- Provided entries -
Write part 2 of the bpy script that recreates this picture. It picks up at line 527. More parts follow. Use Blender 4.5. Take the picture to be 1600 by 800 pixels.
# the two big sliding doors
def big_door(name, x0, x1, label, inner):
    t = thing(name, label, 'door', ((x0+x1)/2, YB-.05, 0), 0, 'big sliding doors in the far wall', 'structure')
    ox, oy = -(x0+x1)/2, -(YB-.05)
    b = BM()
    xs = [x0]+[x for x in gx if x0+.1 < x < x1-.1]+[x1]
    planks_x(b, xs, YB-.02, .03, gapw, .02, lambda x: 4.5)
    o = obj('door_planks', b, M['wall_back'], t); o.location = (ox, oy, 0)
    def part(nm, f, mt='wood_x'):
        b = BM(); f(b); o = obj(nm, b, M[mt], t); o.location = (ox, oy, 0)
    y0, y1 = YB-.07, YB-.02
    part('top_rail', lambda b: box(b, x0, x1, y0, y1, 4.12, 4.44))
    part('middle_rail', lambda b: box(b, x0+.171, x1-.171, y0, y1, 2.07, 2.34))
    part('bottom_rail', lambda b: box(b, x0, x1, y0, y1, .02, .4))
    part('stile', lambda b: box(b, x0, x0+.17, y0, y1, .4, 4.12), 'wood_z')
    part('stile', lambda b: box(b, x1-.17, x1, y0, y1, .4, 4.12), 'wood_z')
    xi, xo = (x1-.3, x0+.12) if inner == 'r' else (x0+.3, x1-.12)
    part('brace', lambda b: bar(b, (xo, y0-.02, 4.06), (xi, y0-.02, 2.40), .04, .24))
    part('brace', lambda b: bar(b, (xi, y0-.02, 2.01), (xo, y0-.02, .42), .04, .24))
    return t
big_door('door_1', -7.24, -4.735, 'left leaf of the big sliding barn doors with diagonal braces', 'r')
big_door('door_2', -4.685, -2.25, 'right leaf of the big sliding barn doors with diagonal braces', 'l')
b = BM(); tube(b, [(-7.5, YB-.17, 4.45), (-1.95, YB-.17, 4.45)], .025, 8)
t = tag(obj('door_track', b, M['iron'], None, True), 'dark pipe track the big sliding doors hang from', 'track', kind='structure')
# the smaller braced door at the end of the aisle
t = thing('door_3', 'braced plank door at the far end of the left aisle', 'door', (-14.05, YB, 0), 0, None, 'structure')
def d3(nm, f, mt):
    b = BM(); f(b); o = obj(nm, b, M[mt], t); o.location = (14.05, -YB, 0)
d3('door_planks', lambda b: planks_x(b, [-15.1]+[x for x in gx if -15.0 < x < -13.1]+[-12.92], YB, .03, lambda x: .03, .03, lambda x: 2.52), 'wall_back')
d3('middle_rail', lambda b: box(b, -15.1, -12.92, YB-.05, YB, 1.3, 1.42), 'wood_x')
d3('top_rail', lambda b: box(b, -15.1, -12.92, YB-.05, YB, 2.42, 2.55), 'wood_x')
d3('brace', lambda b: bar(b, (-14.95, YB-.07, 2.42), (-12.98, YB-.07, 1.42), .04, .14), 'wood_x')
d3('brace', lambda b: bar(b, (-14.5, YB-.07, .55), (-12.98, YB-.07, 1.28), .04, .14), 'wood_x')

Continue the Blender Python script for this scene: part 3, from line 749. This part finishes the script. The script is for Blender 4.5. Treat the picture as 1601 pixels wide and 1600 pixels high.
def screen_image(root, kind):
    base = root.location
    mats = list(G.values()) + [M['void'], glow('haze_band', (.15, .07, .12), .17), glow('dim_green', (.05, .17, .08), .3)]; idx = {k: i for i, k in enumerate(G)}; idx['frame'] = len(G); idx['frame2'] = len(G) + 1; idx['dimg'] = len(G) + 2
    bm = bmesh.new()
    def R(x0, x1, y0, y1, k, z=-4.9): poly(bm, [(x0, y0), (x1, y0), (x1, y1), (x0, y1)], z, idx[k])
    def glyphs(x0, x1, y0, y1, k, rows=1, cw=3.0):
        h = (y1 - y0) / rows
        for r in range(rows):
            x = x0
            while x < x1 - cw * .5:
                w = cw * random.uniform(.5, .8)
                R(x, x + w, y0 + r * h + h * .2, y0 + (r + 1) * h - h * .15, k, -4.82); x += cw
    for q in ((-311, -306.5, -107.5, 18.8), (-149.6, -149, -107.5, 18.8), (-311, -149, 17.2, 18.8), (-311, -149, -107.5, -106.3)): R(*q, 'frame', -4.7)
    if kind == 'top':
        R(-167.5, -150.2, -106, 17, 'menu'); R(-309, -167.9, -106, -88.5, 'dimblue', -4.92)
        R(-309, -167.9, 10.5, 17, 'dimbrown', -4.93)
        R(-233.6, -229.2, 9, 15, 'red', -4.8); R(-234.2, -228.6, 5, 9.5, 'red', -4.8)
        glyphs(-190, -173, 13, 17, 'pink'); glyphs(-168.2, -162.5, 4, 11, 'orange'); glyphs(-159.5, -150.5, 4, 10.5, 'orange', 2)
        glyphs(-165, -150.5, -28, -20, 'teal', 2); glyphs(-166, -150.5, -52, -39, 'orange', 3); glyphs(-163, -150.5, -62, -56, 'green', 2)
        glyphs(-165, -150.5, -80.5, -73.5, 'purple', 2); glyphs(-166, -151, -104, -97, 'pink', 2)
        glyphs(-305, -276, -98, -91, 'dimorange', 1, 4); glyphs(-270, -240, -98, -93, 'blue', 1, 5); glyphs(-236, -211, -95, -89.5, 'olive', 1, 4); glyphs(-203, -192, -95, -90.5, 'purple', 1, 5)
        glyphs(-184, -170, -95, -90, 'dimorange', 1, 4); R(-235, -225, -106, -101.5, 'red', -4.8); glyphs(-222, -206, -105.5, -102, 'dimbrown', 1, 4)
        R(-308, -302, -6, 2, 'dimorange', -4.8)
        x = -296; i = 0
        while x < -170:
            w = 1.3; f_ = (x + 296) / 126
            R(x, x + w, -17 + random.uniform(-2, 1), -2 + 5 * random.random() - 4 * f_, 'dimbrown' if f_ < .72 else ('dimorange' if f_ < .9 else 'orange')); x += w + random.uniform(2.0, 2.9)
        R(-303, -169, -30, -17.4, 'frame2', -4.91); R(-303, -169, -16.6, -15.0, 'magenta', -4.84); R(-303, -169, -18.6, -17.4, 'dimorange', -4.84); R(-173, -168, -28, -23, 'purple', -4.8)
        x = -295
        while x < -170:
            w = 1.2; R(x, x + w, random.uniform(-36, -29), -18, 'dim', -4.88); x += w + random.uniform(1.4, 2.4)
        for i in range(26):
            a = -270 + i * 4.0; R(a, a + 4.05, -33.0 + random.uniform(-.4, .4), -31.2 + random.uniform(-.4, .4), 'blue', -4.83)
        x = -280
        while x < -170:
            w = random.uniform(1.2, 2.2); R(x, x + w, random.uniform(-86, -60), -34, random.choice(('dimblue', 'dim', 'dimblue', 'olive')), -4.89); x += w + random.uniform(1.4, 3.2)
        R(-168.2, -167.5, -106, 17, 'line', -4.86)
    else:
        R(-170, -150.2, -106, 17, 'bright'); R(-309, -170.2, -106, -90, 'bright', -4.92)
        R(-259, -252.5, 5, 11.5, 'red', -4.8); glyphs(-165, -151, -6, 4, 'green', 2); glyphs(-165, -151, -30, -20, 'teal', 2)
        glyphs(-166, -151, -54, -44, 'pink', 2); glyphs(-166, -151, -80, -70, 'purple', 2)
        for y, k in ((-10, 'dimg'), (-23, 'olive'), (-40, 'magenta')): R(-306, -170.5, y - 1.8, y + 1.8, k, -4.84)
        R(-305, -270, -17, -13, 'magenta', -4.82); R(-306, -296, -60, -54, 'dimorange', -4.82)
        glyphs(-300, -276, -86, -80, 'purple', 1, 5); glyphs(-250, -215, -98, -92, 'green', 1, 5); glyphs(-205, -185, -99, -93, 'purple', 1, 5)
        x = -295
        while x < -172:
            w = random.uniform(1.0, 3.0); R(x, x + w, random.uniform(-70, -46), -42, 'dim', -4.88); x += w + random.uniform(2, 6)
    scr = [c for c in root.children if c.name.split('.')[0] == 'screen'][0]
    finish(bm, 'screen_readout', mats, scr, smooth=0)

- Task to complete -
Copy all lines from the data that hold the word "this".

- Exercise output -
Write part 2 of the bpy script that recreates this picture. It picks up at line 527. More parts follow. Use Blender 4.5. Take the picture to be 1600 by 800 pixels.
Continue the Blender Python script for this scene: part 3, from line 749. This part finishes the script. The script is for Blender 4.5. Treat the picture as 1601 pixels wide and 1600 pixels high.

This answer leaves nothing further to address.